And the state pension funding problem, which has historically crowded out necessary spending, has stabilized. Yes, the payments grow every year, but they’ve stayed somewhere around 20% of the total budget for several years.

Pension payments in the FY 2016 budget were $6.7 billion. They’re budgeted this coming year at $10.6 billion. After inflation is calculated over that 10 years, that’s about a $1.75 billion increase in today’s dollars (about $175 million a year), and it will be lower than that by the end of June 2026 when the fiscal year expires.

Speaking of pensions, the governor has proposed spending an additional $78 million in the coming fiscal year to make sure the state doesn’t have a “safe harbor” problem with Tier Two retirees.

The state passed what’s called a Tier Two pension plan because the original plan — which had been grossly underfunded and overpromised for decades — was simply costing too much to be affordable. The plan reduced pension benefits in several ways for new hires.

However, under federal law, state pensions have to be at least equal to Social Security benefits. And when the state lowered benefits, at least some folks won’t receive that bare minimum when they retire.

The penalty for not meeting the minimum requirement is severe. All employees would have to be put into the Social Security system and the state would have to give those workers retroactive Social Security benefits for up to 10 years, which could be billions and billions of dollars.

In addition, new hires wouldn’t be contributing to the pension funds, which would deprive those systems of revenue.

The teachers’ unions, however, say they want to go well beyond that minimum requirement. Taking care of the safe harbor issue would benefit mainly high-wage employees like principals.
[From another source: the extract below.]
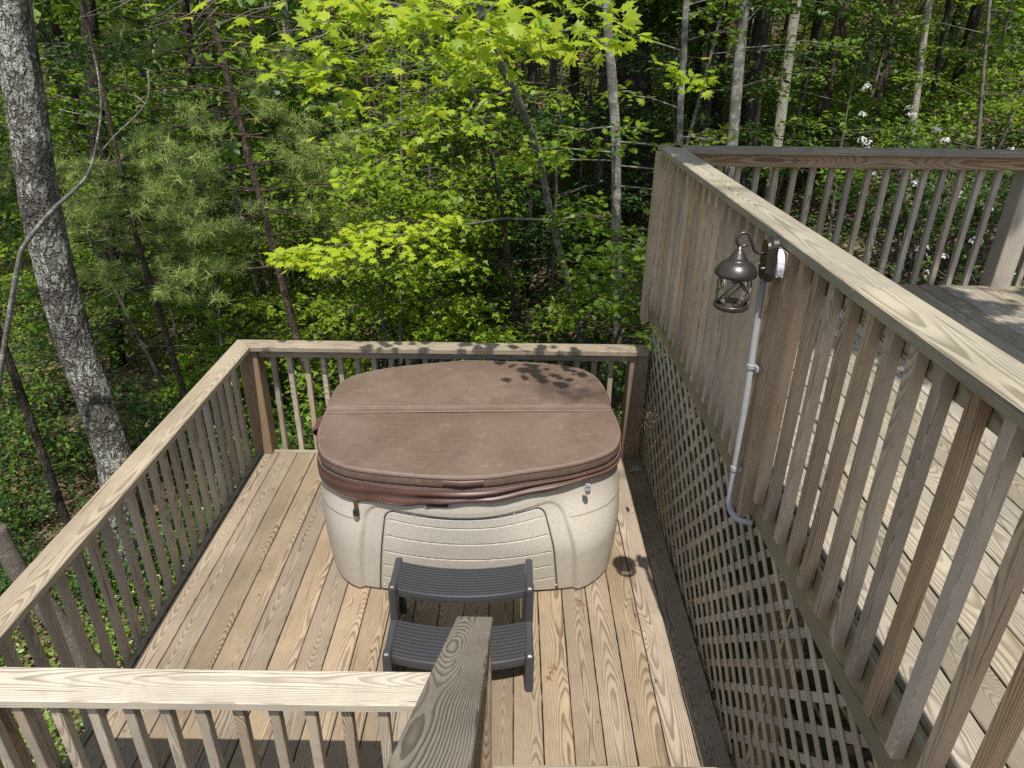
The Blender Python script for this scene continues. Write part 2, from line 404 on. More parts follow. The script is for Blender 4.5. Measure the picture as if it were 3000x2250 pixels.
# ------------------------------------------------------------------ terrain
def ground(x, y):
    x = np.asarray(x, float); y = np.asarray(y, float)
    g = -1.35+0.27*np.clip(x, -4, 9)+0.03*np.clip(x-9, 0, 60)+0.055*np.clip(y-4, -10, 18)+0.25*np.clip(y-22, 0, 60)
    g = g+0.10*np.sin(x*0.9+1.3)*np.cos(y*0.7)+0.05*np.sin(x*2.3)*np.sin(y*2.1+.5)
    return g
def gz(x, y): return float(ground(x, y))
gx = np.concatenate([np.linspace(-60, -12, 25)[:-1], np.linspace(-12, 14, 105), np.linspace(14, 60, 24)[1:]])
gy = np.concatenate([np.linspace(-8, 20, 110), np.linspace(20, 75, 40)[1:]])
XX, YY = np.meshgrid(gx, gy)
ZZ = ground(XX, YY)+rng.normal(0, 0.012, XX.shape)
nx = len(gx); F = []
for j in range(len(gy)-1):
    for i in range(nx-1):
        a = j*nx+i; F.append((a, a+1, a+nx+1, a+nx))
me = mesh('ground', np.stack([XX.ravel(), YY.ravel(), ZZ.ravel()], 1).tolist(), F, True)
tag(link('ground', me, None, FLOOR), kind='structure')

# ------------------------------------------------------------------ lower deck
ld = empty('lower_deck', (-0.45, 1.74, 0))
tag(ld, 'lower wooden deck of weathered tan boards that carries the hot tub', 'deck')
PITCH = 0.1429; BW = 0.1375
for k in range(-14, 7):
    x0 = 0.034+PITCH*k; x1 = x0+BW
    if k == -14: x0, x1 = -1.950, x1
    y0 = 1.742 if x0 < -0.1 else 1.25
    board('plank', (0.5*(x0+x1), y0, -0.016), (0.5*(x0+x1), 4.717, -0.016), x1-x0, 0.032, DECK, ld, c=0.003, jit=0.0008)
board('rim_board', (-2.0, 4.741, -0.092), (1.03, 4.741, -0.092), 0.19, 0.038, CAP, ld, up=(0, 1, 0))
board('rim_board', (-1.980, 1.70, -0.095), (-1.980, 4.72, -0.095), 0.19, 0.038, GREENW, ld, up=(1, 0, 0))
board('rim_board', (-1.95, 1.722, -0.096), (-0.1, 1.722, -0.096), 0.19, 0.036, GREENW, ld, up=(0, 1, 0))
for i in range(6):
    y = 2.0+i*0.48
    board('joist', (-1.955, y, -0.128), (1.0, y, -0.128), 0.18, 0.038, FRAMEW, ld, up=(0, 1, 0))
for px_, py_ in ((-1.9, 4.6), (-1.9, 1.85), (-0.4, 4.6), (0.95, 4.6), (-0.4, 1.85)):
    z0 = gz(px_, py_)-0.1
    board('deck_post', (px_, py_, z0), (px_, py_, -0.225), 0.14, 0.14, FRAMEW, ld, up=(0, 1, 0), c=0.006)

G = []
for k in range(-14, 7):
    xc = 0.034+PITCH*k+BW/2
    for i in range(6):
        for dx in (-0.042, 0.042):
            x = xc+dx+random.gauss(0, .004); y = 2.0+i*0.48+random.gauss(0, .006)
            if x < -1.94: continue
            G.append(lathe_geo([(0.0001, 0.0012), (0.0036, 0.001), (0.0042, 0.0)], (x, y, 0.0), 7))
V, F = merge(*G); tag(part('screw_heads', V, F, NAILM, ld), kind='stuff')

# ------------------------------------------------------------------ lower railings
CT = 0.93            # top of the lower rail caps
cz = CT-0.019
far = empty('deck_railing', (-0.5, 4.74, 0))
tag(far, 'railing along the far edge of the lower deck, behind the hot tub', 'railing', 'railings round the lower deck')
board('cap_board', (-2.04+0.07, 4.73, cz), (1.0, 4.73, cz), 0.14, 0.038, CAP, far, m0=-1.0, m1=0)
board('top_rail', (-1.868, 4.741, 0.865), (0.873, 4.741, 0.865), 0.086, 0.036, BAL, far, up=(0, 1, 0))
xb = -1.79
while xb < 0.86:
    board('baluster', (xb, 4.780, -0.17), (xb, 4.780, 0.909), 0.037, 0.037, BAL, far, up=(0, 1, 0), c=0.003, jit=0.003)
    xb += 0.127
for xp in (-1.942, 0.943):
    board('post', (xp, 4.76, -0.2), (xp, 4.76, 0.910), 0.14, 0.14, FRAMEW, far, up=(0, 1, 0), c=0.007)
left = empty('deck_railing', (-1.98, 3.2, 0))
tag(left, 'long railing down the left side of the lower deck, beside the woods', 'railing', 'railings round the lower deck')
board('cap_board', (-1.97, 1.786, cz), (-1.97, 4.73, cz), 0.14, 0.038, CAP, left, m0=0.0, m1=1.0)
board('top_rail', (-1.980, 1.80, 0.865), (-1.980, 4.690, 0.865), 0.086, 0.036, BAL, left, up=(1, 0, 0))
yb = 1.92
while yb < 4.66:
    board('baluster', (-2.019, yb, -0.17), (-2.019, yb, 0.909), 0.037, 0.037, BAL, left, up=(1, 0, 0), c=0.003, jit=0.003)
    yb += 0.127
board('post', (-1.95, 1.74, -0.2), (-1.95, 1.74, 0.910), 0.14, 0.14, FRAMEW, left, up=(0, 1, 0), c=0.007)
front = empty('deck_railing', (-1.0, 1.7, 0))
tag(front, 'pale capped railing across the near side of the lower deck, meeting the stair handrail', 'railing', 'railings round the lower deck')
board('cap_board', (-2.6, 1.712, cz), (-0.195, 1.712, cz), 0.143, 0.038, PCAP, front)
board('top_rail', (-2.55, 1.722, 0.865), (-0.17, 1.722, 0.865), 0.086, 0.036, GREENW, front, up=(0, 1, 0))
board('bottom_rail', (-2.55, 1.722, 0.02), (-2.05, 1.722, 0.02), 0.086, 0.036, GREENW, front, up=(0, 1, 0))
for k in range(-7, 11):
    xk = -1.568+0.1265*(k)
    if xk > -0.22: break
    board('baluster', (xk, 1.683, -0.17), (xk, 1.683, 0.909), 0.037, 0.037, BAL, front, up=(0, 1, 0), c=0.003, jit=0.003)

# ------------------------------------------------------------------ stairs and the sloping handrail
st = empty('stairs', (0.45, 1.9, 0))
tag(st, 'wooden stairs down to the lower deck, only the pale edge of one tread in view', 'stairs')
for k in range(7):
    z = 0.1735*(k+1); y1 = 1.965-0.255*k
    board('tread', (-0.055, y1-0.07, z-0.019), (0.975, y1-0.07, z-0.019), 0.14, 0.038, CAP, st)
    board('tread', (-0.055, y1-0.213, z-0.019), (0.975, y1-0.213, z-0.019), 0.14, 0.038, CAP, st)
for x in (-0.078, 0.975):
    d = Vector((0, -0.255, 0.1735)).normalized()
    board('stringer', Vector((x, 1.80, -0.06)), Vector((x, 2.10, 0.02))+d*2.5, 0.235, 0.036, FRAMEW, st, up=(1, 0, 0))
hr = empty('stair_handrail', (-0.13, 1.97, 0))
tag(hr, 'grey sloping stair handrail with bold dark grain, ending over the black step', 'handrail')
slope = (1.87-0.94)/(0.76-2.03)
def hz(y): return 0.94+slope*(y-2.03)
board('cap_board', (-0.13, 2.04, hz(2.04)-0.019), (-0.13, 0.25, hz(0.25)-0.019), 0.14, 0.038, HAND, hr, m0=0, m1=0)
board('top_rail', (-0.105, 1.93, hz(1.93)-0.095), (-0.105, 0.25, hz(0.25)-0.095), 0.086, 0.036, FRAMEW, hr, up=(1, 0, 0))
board('newel_post', (-0.108, 1.975, 0.0), (-0.108, 1.975, 0.905), 0.089, 0.089, FRAMEW, hr, up=(0, 1, 0), c=0.004)
y = 1.80
while y > 0.3:
    board('baluster', (-0.148, y, hz(y)-0.95), (-0.148, y, hz(y)-0.05), 0.037, 0.037, BAL, hr, up=(1, 0, 0), c=0.003, jit=0.002)
    y -= 0.127

def wx(y):           # the long side of the upper deck is not quite parallel with the lower deck
    return 0.0075*(4.85-y)
# ------------------------------------------------------------------ upper deck
UZ = 1.388
ud = empty('upper_deck', (2.5, 2.5, 0))
tag(ud, 'raised upper deck with pale boards on the right, seen through its railing', 'deck')
xs = [1.09]+[1.22+0.143*k for k in range(25)]
for a, b in zip(xs[:-1], xs[1:]):
    a2 = a if a == 1.09 else a+0.004
    xc, w = 0.5*(a2+b), b-a2-0.002
    board('plank', (xc, 2.4695, UZ-0.016), (xc, 4.885, UZ-0.016), w, 0.032, UPDECK, ud, c=0.003, jit=0.0008)
    board('plank', (xc, -1.2, UZ-0.016), (xc, 2.4665, UZ-0.016), w, 0.032, UPDECK, ud, c=0.003, jit=0.0008)
board('rim_board', (1.041+wx(-1.2), -1.2, 1.245), (1.041, 4.886, 1.245), 0.235, 0.038, GREENW, ud, up=(1, 0, 0))
board('rim_board', (1.07, 4.907, 1.262), (4.8, 4.907, 1.262), 0.235, 0.036, GREENW, ud, up=(0, 1, 0))
for i in range(11):
    y = -0.9+i*0.55
    board('joist', (1.065, y, 1.255), (4.8, y, 1.255), 0.23, 0.038, FRAMEW, ud, up=(0, 1, 0))
for px_, py_ in ((1.22, 4.7), (1.22, 2.3), (3.0, 4.7), (3.0, 2.3), (4.6, 4.7), (1.22, 0.2)):
    board('deck_post', (px_, py_, gz(px_, py_)-0.1), (px_, py_, 1.13), 0.14, 0.14, FRAMEW, ud, up=(0, 1, 0), c=0.006)

# upper railing on the side of the lower deck
UC = 2.332
side = empty('deck_railing', (1.0, 2.5, UZ))
tag(side, 'long upper deck railing rising over the lattice, the lantern mounted on it', 'railing')
# cap: slightly out of parallel with the deck
CX0, CX1 = 1.036, 1.062
board('cap_board', (1.036, 4.856, UC-0.019), (1.052, 1.93, UC-0.019), 0.146, 0.038, GCAP, side, m0=-1.0, m1=0)
board('cap_board', (1.052, 1.927, UC-0.019), (1.075, -0.6, UC-0.019), 0.146, 0.038, GCAP, side)
board('top_rail', (1.041+wx(-.6), -0.6, 2.245), (1.041, 4.83, 2.245), 0.088, 0.036, GREENW, side, up=(1, 0, 0))
y = 4.72
while y > -0.6:
    if not (2.40 < y < 2.54):
        board('baluster', (1.0+wx(y), y, 1.275), (1.0+wx(y), y, 2.292), 0.038, 0.038, WALLBAL, side, up=(1, 0, 0), c=0.003, jit=0.003)
    y -= 0.1245
G = []
yy_ = 4.72
while yy_ > 0.4:
    if not 2.40 < yy_ < 2.54:
        for z in (1.31, 1.35, 2.21, 2.255):
            G.append(lathe_geo([(0.0001, -0.0012), (0.0030, -0.001), (0.0034, 0.0)], (0.9805+wx(yy_), yy_+random.gauss(0, .005), z+random.gauss(0, .004)), 6, 'X'))
    yy_ -= 0.1245
V, F = merge(*G); tag(part('nail_heads', V, F, NAILM, side), kind='stuff')
board('corner_post', (0.998, 4.872, 1.10), (0.998, 4.872, 2.292), 0.089, 0.089, WALLBAL, side, up=(0, 1, 0), c=0.004)
board('lamp_post_block', (1.016, 2.47, 1.155), (1.016, 2.47, 2.291), 0.089, 0.089, WALLBAL, side, up=(0, 1, 0), c=0.004)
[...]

They want more money put into the system to increase benefits, to encourage more people to become teachers in the first place and keep them on the job.

The Illinois Federation of Teachers released a statement last month saying the governor’s proposal was just “the beginning of a broader repair to a grossly unfair pension that hobbles Illinois’ ability to recruit and retain educators. Our members will continue to press for a proper and full legislative repair to Tier 2 pensions this session.”

The Illinois Education Association’s statement last month said it wants “a fix to Tier Two that allows all those who serve students in Illinois an equitable retirement and that entices people to stay in the profession.”

That proposal would cost a huge amount of money. A study done for the Commission on Government Forecasting and Accountability found that the union proposal would cost the state $1.13 billion extra this coming fiscal year.

The governor has never seemed enthusiastic about that plan, hence his $78 million proposal.

       

6 Comments
  1. - Soccermom - Monday, Mar 3, 25 @ 9:50 am:

    I hate the whole “record budget” thing. A flat budget will always be a “record budget” if there is any inflation.


  2. - JS Mill - Monday, Mar 3, 25 @ 10:23 am:

    =Taking care of the safe harbor issue would benefit mainly high-wage employees like principals.=

    I disagree with that statement to a certain extent. It also helps a large number of suburban teachers who tend to be more highly paid than. That number probably (admittedly without evidence from me) outnumbers the total number of admin like principals given how many teachers there are in suburban districts. Especially since the number of Tier 2 admins is still fairly low.


  3. - RNUG - Monday, Mar 3, 25 @ 11:03 am:

    == Taking care of the safe harbor issue would benefit mainly high-wage employees like principals. ==

    It may not take care of the lowest paid people.

    The IRS calculates Safe Harbor based on the average of all pension payments to a group. Under that method, it would be possible for some low paid retirees to still receive less than they would have under Social Security.


  4. - Mason County - Monday, Mar 3, 25 @ 1:08 pm:

    =The IRS calculates Safe Harbor based on the average of all pension payments to a group. Under that method, it would be possible for some low paid retirees to still receive less than they would have under Social Security. =

    Yes, SS has the ‘Bend’ in its formula that greatly favors lower paid retirees. Much more so than the present Tier Two system.


  5. - City Zen - Monday, Mar 3, 25 @ 1:21 pm:

    I wish CTBA would stop mixing cash and accrual basis accounting.

    Pension spending, whether it be actual costs this year or debt from previous years, should fall under their respective core state service, not segregated separately into another category. Otherwise, the actual cost for that service is lost from the equation. That’s a no-no for the cash basis they’re using here.

    Again, they’re talking about money spent in a particualr year, not costs accrued in that year. So core four spending plus pension spending gives you the actual money spent on that service. That it includes pension debt is irrelevant.


  6. - Yellow Dog Democrat - Monday, Mar 3, 25 @ 6:58 pm:

    Squeezy the Pension Python might not be dead, but she is loosening her coils.